図9.20のようなポインタで要素をつないだリスト構造は、プログラムで良く用いられるデータ構造である。この構造のData1とData2の要素の間にDataXを挿入する場合、まず、(1)でPtrXのリンク先をPtr2にして、(2)でPtr1のリンク先をPtrXに書き換えてやればよい。しかし、プロセサAがDataXを挿入しようとし、同時にプロセサBがDataYを同じ位置に挿入しようとしていると、一方の挿入は失敗してしまう。

図9.20 リスト構造への要素の挿入処理

セマフォ(札メモリ)を使って、このリスト構造へのアクセス権を制御しても良いが、この場合、まず、新しい要素を挿入するPtr1のリンク先アドレスを読み、挿入に必要な(1)の処理を行い、最後に再びPtr1を読んで、それが以前の値と一致している場合は他のプロセサが挿入を行っていないので、Ptr1のリンク先を挿入した要素のアドレスで置き換えるという操作をアトミックに行うことができれば、セマフォを使うより、ずっと効率よく処理を行うことができる。

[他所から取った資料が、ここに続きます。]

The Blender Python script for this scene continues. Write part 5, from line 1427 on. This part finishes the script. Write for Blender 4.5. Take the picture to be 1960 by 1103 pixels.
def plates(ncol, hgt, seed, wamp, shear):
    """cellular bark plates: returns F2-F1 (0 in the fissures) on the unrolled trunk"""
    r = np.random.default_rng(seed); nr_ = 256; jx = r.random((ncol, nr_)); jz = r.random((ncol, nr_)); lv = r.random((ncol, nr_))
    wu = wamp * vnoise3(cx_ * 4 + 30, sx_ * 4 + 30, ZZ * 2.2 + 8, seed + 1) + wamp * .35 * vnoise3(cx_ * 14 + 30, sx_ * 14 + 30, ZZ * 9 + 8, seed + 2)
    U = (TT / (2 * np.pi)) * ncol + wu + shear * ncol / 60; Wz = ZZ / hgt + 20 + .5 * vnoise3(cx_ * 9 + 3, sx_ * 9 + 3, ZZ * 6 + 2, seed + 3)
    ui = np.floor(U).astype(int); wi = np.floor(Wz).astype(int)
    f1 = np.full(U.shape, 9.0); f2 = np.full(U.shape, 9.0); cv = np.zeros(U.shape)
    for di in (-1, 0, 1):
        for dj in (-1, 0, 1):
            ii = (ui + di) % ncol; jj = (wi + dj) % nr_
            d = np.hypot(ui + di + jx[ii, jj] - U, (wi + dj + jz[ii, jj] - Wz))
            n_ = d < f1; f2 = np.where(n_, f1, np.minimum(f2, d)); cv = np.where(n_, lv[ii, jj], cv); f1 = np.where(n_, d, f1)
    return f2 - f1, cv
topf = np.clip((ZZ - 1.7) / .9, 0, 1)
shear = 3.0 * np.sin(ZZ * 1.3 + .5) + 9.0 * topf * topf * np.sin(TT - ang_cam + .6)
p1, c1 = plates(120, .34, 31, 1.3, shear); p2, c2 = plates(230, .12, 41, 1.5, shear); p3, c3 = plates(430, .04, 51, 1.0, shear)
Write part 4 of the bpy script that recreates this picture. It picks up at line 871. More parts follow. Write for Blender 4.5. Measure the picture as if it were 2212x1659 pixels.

このような操作を行うには、値がゼロかどうかを判定するTest and Set命令では不十分で、命令の第一オペランドの任意の値と比較を行い、一致した場合は、命令の第二オペランドの値をメモリに書き込むCompare and Swap(CAS)命令を設ける必要がある。

CAS命令を使う場合、まず、Ptr1を読み、(2)の処理を行ってから、CAS命令の第一オペランドに読んだPtr1の値、第二オペランドにPtrXのアドレスをセットして、Ptr1をアクセスする。最初の読み込みからCAS命令までの間に、別のプロセサが割り込んでPtr1を書き換えた場合は、二度目に読んだ値が一致しないので、その場合は、要素の追加は失敗である。

他のプロセサが割り込んでいない場合は、二度目に読んだポインタ値は一回目と同じであるので、挿入した要素へのポインタと置き換えられ、要素の追加が成功する。Test and Set命令は、札をひっくり返しクリティカルセクションを保護するのに用いられるが、このポインタの書き換えの例のように、処理によっては、CAS命令を使えば、特別にクリティカルセクションを作らなくても、複数のプロセサからアクセスされる構造をアトミックにアクセスすることができる。

以上述べたように、マルチプロセサで共用されるデータ構造に対しては、このような実質的にアトミックなメモリアクセスを行う命令が設けられており、これらの命令を使用することにより、安全に使用中の札をひっくり返すことができるようになっている。